RAW DATA:
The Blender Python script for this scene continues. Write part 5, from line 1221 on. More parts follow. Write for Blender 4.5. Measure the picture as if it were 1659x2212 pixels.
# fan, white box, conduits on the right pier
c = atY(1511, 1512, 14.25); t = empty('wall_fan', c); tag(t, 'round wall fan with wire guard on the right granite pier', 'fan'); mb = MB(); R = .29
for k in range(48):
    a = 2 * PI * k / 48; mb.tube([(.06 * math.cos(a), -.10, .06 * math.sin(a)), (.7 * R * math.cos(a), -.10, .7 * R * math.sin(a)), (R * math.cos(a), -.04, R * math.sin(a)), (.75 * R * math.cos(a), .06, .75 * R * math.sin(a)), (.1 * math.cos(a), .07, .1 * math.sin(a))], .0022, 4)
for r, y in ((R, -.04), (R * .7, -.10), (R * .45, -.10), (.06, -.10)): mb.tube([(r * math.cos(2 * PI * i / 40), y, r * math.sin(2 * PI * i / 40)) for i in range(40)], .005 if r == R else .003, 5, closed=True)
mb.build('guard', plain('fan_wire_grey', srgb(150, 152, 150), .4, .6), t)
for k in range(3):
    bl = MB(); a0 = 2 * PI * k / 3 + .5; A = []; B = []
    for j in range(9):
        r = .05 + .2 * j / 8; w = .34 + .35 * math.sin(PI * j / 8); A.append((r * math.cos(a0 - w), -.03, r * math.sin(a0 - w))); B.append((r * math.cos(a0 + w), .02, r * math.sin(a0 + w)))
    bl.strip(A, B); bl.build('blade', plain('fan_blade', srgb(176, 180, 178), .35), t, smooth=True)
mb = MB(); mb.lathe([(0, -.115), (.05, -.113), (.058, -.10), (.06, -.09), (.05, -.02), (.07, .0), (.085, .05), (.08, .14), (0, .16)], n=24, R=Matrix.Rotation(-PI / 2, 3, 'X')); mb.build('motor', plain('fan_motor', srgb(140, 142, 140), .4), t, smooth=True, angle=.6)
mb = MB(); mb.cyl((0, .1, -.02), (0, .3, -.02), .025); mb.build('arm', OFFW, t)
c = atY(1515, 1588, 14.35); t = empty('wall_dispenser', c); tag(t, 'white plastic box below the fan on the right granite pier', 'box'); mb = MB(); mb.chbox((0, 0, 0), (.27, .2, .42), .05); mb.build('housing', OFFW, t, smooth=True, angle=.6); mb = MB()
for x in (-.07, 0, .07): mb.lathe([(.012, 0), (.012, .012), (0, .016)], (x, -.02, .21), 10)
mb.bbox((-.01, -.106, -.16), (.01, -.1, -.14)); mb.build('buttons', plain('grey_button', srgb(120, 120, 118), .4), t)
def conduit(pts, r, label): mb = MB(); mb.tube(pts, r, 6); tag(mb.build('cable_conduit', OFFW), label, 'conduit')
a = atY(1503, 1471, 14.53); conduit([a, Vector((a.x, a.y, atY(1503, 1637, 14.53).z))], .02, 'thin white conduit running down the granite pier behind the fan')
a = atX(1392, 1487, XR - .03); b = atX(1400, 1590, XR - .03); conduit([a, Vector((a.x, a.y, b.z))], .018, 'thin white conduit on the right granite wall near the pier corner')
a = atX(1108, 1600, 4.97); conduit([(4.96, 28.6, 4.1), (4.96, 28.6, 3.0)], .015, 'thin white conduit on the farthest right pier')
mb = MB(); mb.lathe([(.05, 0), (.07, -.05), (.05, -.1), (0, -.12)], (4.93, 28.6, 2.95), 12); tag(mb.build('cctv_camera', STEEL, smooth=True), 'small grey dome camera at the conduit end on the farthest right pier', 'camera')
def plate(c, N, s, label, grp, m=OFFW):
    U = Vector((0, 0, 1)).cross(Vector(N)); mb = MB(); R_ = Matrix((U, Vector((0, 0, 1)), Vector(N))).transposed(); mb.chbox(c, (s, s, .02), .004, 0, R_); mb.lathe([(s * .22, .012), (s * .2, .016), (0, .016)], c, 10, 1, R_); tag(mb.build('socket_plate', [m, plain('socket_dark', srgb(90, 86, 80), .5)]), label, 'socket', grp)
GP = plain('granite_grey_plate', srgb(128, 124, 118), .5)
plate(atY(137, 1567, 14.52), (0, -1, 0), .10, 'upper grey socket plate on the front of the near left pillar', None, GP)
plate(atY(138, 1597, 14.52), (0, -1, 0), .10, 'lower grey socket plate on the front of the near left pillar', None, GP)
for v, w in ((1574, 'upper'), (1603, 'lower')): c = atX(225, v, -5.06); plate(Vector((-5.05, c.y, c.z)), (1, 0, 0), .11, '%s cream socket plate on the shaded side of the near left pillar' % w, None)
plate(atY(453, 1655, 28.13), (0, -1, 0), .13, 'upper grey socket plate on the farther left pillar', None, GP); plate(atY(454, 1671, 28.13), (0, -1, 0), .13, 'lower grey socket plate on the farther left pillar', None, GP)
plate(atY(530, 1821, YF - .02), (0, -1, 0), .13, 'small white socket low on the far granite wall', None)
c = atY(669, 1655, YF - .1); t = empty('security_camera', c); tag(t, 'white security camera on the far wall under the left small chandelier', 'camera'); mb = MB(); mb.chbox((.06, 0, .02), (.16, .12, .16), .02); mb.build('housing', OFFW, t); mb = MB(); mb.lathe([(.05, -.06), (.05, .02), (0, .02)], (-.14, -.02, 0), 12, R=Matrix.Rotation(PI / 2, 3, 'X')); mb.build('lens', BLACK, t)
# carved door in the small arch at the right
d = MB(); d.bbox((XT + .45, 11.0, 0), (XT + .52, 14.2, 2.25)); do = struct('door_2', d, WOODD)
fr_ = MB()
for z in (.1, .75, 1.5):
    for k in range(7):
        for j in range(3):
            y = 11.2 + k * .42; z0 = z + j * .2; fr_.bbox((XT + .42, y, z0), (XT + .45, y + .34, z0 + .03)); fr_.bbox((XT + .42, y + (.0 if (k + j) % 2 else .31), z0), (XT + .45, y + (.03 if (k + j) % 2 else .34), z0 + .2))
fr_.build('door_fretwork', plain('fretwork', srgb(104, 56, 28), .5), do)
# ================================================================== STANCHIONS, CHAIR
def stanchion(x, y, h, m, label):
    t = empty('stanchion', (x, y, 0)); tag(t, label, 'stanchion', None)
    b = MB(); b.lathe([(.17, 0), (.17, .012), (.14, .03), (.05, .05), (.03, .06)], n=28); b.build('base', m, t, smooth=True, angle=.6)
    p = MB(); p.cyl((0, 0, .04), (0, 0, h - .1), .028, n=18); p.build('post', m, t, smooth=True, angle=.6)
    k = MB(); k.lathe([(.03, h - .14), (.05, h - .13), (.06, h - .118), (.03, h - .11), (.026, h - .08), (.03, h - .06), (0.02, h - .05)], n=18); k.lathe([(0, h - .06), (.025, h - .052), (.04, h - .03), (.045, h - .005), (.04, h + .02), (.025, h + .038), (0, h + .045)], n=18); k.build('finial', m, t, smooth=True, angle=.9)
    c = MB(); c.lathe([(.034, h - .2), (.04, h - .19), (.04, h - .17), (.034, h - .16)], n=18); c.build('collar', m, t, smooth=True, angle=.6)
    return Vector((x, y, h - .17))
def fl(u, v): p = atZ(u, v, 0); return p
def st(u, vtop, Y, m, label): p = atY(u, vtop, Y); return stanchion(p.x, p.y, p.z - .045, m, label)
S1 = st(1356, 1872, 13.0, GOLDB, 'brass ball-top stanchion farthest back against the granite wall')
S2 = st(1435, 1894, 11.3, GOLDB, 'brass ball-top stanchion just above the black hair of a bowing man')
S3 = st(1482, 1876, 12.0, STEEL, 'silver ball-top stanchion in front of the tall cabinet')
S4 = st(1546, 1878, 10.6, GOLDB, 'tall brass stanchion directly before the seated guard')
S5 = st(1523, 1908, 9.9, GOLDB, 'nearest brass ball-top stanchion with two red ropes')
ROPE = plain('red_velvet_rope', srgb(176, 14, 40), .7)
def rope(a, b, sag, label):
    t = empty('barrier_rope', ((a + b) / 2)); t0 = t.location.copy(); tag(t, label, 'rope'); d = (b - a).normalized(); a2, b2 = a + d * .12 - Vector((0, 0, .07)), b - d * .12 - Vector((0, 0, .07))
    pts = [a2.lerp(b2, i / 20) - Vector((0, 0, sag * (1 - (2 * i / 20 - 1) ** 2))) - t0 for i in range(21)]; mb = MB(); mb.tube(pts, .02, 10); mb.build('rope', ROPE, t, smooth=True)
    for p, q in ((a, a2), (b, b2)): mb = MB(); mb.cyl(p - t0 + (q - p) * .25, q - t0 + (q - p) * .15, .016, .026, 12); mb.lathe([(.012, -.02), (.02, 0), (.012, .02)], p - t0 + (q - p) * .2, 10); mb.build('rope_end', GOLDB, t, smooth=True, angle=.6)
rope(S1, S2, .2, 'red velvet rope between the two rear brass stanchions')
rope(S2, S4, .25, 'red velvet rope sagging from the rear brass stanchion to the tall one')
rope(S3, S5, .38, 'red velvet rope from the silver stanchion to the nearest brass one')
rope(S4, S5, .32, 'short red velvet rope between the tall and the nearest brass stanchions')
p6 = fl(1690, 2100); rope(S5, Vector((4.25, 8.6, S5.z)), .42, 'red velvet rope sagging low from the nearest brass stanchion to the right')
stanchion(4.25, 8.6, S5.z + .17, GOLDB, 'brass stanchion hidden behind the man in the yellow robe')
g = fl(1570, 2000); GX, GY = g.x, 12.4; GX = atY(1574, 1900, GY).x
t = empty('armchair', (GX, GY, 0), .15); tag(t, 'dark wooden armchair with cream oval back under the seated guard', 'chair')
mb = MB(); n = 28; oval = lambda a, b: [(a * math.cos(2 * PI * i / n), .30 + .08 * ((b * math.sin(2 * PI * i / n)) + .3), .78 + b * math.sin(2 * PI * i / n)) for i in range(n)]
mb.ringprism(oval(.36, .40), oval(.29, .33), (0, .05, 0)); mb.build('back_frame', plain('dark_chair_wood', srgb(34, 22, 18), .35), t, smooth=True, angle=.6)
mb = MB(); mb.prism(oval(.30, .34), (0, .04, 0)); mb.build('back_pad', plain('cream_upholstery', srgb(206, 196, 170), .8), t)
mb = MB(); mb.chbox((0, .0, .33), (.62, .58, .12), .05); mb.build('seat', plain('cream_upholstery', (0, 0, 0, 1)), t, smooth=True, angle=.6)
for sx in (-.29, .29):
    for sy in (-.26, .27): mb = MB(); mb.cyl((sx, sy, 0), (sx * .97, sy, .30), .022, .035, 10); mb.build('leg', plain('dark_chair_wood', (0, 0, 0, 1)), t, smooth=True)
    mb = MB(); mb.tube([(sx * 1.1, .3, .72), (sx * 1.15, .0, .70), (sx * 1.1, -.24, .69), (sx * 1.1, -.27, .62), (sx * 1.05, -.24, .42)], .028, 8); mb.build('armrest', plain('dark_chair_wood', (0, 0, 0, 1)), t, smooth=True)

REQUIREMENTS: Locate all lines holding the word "from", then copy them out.

SOLUTION TO THIS TASK:
The Blender Python script for this scene continues. Write part 5, from line 1221 on. More parts follow. Write for Blender 4.5. Measure the picture as if it were 1659x2212 pixels.
rope(S2, S4, .25, 'red velvet rope sagging from the rear brass stanchion to the tall one')
rope(S3, S5, .38, 'red velvet rope from the silver stanchion to the nearest brass one')
p6 = fl(1690, 2100); rope(S5, Vector((4.25, 8.6, S5.z)), .42, 'red velvet rope sagging low from the nearest brass stanchion to the right')